Michael Connelly has done it again. At a time where I’m quite willing to throw the towel on Yet Another Serial Killer Mystery, he manages to produce a gripping mystery novel about… a serial killer.

It doesn’t start out that way, of course. All that narrator/protagonist Jack McEvoy knows is that his brother Sean is dead. Jack is a journalist on the crime beat. Sean was a homicide detective before killing himself with his service revolver. But there is something strange about the death, a suicide note quoting Edgar Allan Poe. Did Sean truly pull the trigger on himself?

Digging deeper, Jack uncovers another suicide with troubling similarities to his brother’s case, a second homicide detective, miles away, killing himself after leaving a note quoting Poe. What is the link? Has Jack discovered a story he can’t handle? The Poet goes on from there, as it becomes more and more obvious that someone, out there, is hunting the hunters.

Connelly’s reputation for slick crime fiction needs no further bolstering, but works like The Poet are what makes him so great. Serial Killers are, by now, a cliché of crime fiction. It takes some imagination to wring a twist or two out of the concept. In this case, the identity of the victims is a twist; it’s not giving away much that the identity of the killer(s?) is another. Some passages, details and situations show Connelly at his most clever self.

Fortunately, this isn’t a contemptuous sort of cleverness. The Poet doesn’t take a long time to earn the interest of its readers with its grieving first-person narration, uncluttered close and steady narrative thrust. The novel keeps switching gears to make things interesting: Jack’s solo investigation is soon co-opted by larger forces and he’s swept along with the rest of them in a very different story.

“The rest of them” is an interesting bunch of characters, most well-defined according to their role in the plot, and as competent as they can be. Nearly all major characters have a pleasing depth to them, and even the tale’s villains prove to be a lot more interesting than usual. As a narrator, Jack has seen so much of the dark side that he’s the next best thing to a hard-boiled detective protagonist. He starts both first and last chapter with the reminder that “Death is my beat” and often, you get a feeling that death has beaten Jack McEvoy at his own game.
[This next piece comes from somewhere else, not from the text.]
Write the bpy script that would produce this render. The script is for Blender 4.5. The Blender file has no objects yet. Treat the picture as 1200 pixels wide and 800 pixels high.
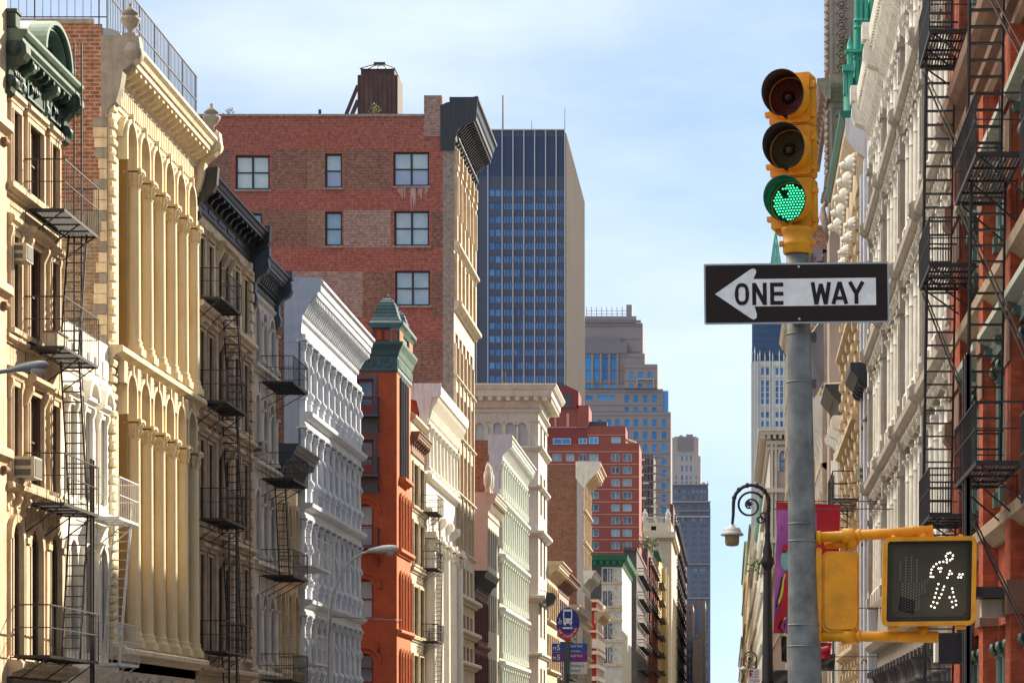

One can only speculate as to the similitudes between McEvoy and Connelly, himself a crime reporter before turning to the crime-fiction trade.

As may be expected from the work of an ex-journalist, the wealth of procedural details to be found in Connelly’s book is mesmerizing. We get the feeling of an insider’s view of FBI profiling procedures as Jack is reluctantly made a member of an unusual investigation. As clues are discovered, planted or disproved, the investigation becomes more and more twisted. Connelly plays the mystery fiction game like a grandmaster; even as he honestly manipulates his reader in thinking something, he surprises them with a counter-twist. In some ways, this is a mystery novel for those who are jaded of mysteries; his narrative is stuffed with double and triple twists in an effort to surprise even those who think they can figure it all out.

This elaborate game of subterfuge between author and reader can take its toll, though: The ending is a bit drawn out, and feels a little artificial in how the twists are finally revealed. After so many procedural details, it’s also surprising to see how little of the villain’s motivation is revealed. There is also a palpable lessening of tension as the precise timing and identity of the rescuing cavalry is never in doubt. But that’s small potatoes of complaints after such an exhilarating book. Clearly, this novel deserves all the acclaim it can get.

The Poet is a complete entertainment package. It works on all levels, from characterization to plotting to the way the words are strung together. While it falters when comes the moment to present a conclusion, it’s still good enough to uphold Connelly’s reputation as one of today’s best crime novelist. Whether you’re contemplating beach reading or fireside reading, don’t miss it.